Por otro lado, el voto emocional le lleva a usted a votar a quien le cae bien, le seduce, o quizá por rechazo a algún otro que le produce repelencia. Ni espera usted beneficio particular, ni le anima un análisis de la situación de España, o Cantabria, o lo que toque votar. Va usted tan campante a declarar su amor o su temor, como una soprano de una ópera de Donizetti.
Por último, está el voto racional, que es por el que, además de cumplir con cierto deber de votar (para que no se suprima la federación de este deporte de lanzamiento de sobres), cumple usted con el deber de elegir lo que al país más conviene, aunque a usted personalmente le fastidie (porque le pueden subir los impuestos o bajar las subvenciones), o no simpatice usted mucho con la candidatura votada (lo que suele ser indicador de sano juicio).
Podríamos con esto caracterizar tres tipos de democracia, según predominen una u otra clase de motivaciones del alma: apetitivas, sentimentales, pensativas. Hay una 'democracia-tómbola', cuyo escrutinio premia a unas papeletas y deja a otras con el bolsillo vacío. Hay en paralelo una 'democracia patética', que a veces hace reír a los pobres y llorar a los ricos, pero sin alterar gran cosa sus haciendas. Y hay una democracia responsable, que hace a todo el mundo infeliz, pero lo reconcilia con las necesidades de la vida y con aquella tesis magnífica de Maquiavelo: la mayor causa de nuestra infelicidad es que tenemos capacidad para desearlo todo, mas no para conseguirlo todo.
Votar contra el propio interés es como la anécdota que narra Plutarco sobre un votante ateniense que quería exiliar a un destacado conciudadano: «Un analfabeto, tras entregar su óstrakon a Arístides, le pidió que escribiera el nombre de Arístides. Este asombrado le preguntó si Arístides le había causado algún daño. En absoluto», respondió, «ni conozco a ese hombre, pero me molesta oírle llamar por todas partes el Justo. Después de escucharle, no replicó, escribió su propio nombre y le devolvió el óstrakon», es decir, el trozo de barro cocido que se usaba en aquellos sufragios como papeleta. Admirable 'fair play', pero nosotros no somos Arístides, y votar contra el propio sentimiento es duro. Para la mayoría de los ciudadanos su única participación en la vida pública es precisamente ese segundo que tarda el sobre en cruzar el buzón de la urna. Y si encima hay que disgustarse… Sin embargo, los cementerios de las democracias están llenos de 'corazonazos' y reivindican a Arístides.

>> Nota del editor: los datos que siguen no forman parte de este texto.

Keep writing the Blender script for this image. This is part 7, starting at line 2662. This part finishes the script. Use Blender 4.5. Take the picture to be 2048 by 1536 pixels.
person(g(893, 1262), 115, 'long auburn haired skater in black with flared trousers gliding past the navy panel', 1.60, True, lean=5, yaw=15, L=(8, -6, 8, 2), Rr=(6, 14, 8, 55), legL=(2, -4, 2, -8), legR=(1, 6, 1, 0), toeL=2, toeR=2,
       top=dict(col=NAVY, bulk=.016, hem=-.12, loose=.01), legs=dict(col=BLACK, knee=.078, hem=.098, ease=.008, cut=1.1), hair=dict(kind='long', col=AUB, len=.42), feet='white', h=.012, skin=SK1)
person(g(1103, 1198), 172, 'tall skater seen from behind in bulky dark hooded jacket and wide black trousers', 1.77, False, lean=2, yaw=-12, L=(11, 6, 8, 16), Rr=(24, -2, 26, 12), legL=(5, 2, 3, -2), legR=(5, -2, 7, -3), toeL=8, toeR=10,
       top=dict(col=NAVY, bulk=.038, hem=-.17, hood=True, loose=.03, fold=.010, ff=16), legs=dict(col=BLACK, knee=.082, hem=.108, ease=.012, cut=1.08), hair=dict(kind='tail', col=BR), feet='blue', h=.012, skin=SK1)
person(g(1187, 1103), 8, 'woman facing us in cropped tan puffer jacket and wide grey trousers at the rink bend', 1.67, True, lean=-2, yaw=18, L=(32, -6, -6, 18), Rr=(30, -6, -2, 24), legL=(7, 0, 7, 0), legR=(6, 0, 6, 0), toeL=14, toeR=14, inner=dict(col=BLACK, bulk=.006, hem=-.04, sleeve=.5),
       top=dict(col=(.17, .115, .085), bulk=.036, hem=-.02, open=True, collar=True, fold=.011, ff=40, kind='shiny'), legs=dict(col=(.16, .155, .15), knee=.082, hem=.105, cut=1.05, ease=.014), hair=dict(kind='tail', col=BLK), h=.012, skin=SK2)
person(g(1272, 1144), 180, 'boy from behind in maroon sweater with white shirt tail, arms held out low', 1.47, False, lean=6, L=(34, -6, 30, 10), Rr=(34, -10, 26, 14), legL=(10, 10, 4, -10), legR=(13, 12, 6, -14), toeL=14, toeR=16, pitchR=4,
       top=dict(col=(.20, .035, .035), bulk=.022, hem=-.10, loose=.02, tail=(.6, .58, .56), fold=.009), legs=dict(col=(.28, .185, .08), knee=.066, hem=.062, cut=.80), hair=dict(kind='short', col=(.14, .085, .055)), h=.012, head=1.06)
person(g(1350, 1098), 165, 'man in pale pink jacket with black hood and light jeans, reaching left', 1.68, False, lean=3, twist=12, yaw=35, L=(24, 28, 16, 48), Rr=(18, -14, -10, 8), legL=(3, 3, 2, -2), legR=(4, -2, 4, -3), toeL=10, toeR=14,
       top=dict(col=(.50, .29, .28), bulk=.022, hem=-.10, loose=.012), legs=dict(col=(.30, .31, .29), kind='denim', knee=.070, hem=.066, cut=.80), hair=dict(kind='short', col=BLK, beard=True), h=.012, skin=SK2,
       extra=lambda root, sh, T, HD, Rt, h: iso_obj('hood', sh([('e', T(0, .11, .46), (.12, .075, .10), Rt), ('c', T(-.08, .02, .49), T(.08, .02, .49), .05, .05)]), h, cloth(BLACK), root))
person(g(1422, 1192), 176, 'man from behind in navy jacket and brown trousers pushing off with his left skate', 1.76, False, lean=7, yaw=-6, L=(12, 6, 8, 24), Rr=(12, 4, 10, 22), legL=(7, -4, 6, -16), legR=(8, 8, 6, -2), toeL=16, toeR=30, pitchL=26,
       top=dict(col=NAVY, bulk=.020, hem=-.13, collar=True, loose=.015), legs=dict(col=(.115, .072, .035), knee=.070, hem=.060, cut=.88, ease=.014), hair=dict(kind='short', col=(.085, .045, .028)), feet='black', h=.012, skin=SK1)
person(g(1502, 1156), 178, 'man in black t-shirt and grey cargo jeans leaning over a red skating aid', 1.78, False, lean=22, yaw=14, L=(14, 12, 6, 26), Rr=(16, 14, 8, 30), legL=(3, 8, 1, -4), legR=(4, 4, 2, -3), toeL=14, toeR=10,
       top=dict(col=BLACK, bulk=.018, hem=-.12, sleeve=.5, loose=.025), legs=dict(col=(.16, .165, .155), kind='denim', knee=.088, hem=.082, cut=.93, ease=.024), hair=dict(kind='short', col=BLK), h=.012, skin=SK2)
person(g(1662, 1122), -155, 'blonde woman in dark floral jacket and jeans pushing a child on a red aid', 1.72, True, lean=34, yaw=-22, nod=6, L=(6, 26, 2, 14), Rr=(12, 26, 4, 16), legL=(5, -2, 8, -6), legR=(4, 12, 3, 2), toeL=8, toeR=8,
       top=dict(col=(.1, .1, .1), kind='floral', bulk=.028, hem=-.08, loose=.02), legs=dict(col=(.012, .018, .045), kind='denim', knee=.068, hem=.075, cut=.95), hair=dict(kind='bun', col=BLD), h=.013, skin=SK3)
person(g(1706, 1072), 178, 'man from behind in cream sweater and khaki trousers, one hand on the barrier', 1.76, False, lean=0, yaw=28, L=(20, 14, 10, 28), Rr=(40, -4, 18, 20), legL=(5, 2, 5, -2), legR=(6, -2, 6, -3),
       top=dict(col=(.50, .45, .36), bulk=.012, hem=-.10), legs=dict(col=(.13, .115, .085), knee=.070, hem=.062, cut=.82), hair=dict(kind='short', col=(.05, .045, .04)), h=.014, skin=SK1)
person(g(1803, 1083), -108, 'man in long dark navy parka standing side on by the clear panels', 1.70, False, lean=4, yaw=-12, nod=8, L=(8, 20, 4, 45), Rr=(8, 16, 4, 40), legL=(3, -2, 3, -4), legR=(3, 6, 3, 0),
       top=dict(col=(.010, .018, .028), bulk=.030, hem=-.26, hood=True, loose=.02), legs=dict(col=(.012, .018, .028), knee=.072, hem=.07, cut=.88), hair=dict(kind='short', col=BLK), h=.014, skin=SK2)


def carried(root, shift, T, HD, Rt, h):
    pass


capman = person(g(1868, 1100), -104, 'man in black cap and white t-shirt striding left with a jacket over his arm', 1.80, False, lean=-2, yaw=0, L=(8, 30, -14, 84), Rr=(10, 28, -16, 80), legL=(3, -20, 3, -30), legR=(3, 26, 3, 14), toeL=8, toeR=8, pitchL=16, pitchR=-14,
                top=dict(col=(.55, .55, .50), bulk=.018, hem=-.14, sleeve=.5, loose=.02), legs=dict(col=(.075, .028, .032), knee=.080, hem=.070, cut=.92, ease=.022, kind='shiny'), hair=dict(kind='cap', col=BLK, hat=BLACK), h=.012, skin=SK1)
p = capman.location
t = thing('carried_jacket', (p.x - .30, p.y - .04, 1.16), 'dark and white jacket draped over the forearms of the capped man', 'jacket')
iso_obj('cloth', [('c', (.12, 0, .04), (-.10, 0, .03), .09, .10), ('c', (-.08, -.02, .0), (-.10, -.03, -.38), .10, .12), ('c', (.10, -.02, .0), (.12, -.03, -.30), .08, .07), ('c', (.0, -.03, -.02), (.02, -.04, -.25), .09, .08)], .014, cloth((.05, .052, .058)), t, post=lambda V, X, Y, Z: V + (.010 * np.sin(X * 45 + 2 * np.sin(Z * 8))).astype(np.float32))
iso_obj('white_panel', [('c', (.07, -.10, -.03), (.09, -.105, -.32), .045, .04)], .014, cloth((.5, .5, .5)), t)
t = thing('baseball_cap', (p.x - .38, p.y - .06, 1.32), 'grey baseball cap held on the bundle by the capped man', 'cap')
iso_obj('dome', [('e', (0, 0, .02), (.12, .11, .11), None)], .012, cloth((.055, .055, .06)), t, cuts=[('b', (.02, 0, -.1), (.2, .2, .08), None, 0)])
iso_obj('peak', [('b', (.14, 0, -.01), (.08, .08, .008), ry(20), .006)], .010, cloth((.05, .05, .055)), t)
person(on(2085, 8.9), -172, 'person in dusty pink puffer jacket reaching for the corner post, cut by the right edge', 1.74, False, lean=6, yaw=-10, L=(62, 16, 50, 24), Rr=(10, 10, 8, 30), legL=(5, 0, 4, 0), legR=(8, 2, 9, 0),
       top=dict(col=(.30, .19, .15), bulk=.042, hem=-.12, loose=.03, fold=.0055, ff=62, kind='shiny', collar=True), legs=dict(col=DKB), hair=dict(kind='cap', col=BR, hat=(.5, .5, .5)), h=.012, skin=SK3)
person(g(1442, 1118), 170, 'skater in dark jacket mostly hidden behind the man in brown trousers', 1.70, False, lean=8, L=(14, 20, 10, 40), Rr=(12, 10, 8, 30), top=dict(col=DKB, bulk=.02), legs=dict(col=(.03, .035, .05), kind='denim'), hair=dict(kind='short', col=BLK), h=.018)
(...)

Para cumplir, pues, con la llamada del deber, deberá usted poner en un papel o pantalla lo que a España y Cantabria les conviene más y menos, y sopesar pros y contras, sin olvidar que el sistema electoral es como es; que hay encuestas a porrillo para ponderar si la vaca está más arriba o más abajo de la fuente; y que usted necesitará ser un poco práctico, salvo que considere que votar es sólo una de las bellas artes, posición gloriosa y coherente.
Imagine que, en la noche de mañana, solo queda en toda España una mesa por escrutar, y está en la ciudad de Santander. Y su voto de usted al Congreso es el último que se escrutará en dicha mesa. Hasta ese momento, en toda España hay un virtual empate. Y en Cantabria es total hasta que se cuente este postrer voto santanderino. De él dependerá un escaño; del escaño, una mayoría; y de la mayoría, cuatro años de España.
Entonces, si opta usted con Platón y Maimónides por el alma racional, por el deber amamantado en el análisis, ¿cómo debería ser esa papeleta? Ya no está usted tan indeciso, probablemente. Puede ahora votar como si su mensaje llevara escrito aquello que a la nación conviene. Que la mera pasión pronto se desvanecerá, porque enseguida llega el '¡cuerpo a tierra, que vienen los nuestros!'; y el apetito de favores nunca se saciará, pues, ¿no ve usted cómo, con harta frecuencia, son los que más tienen quienes más se quejan?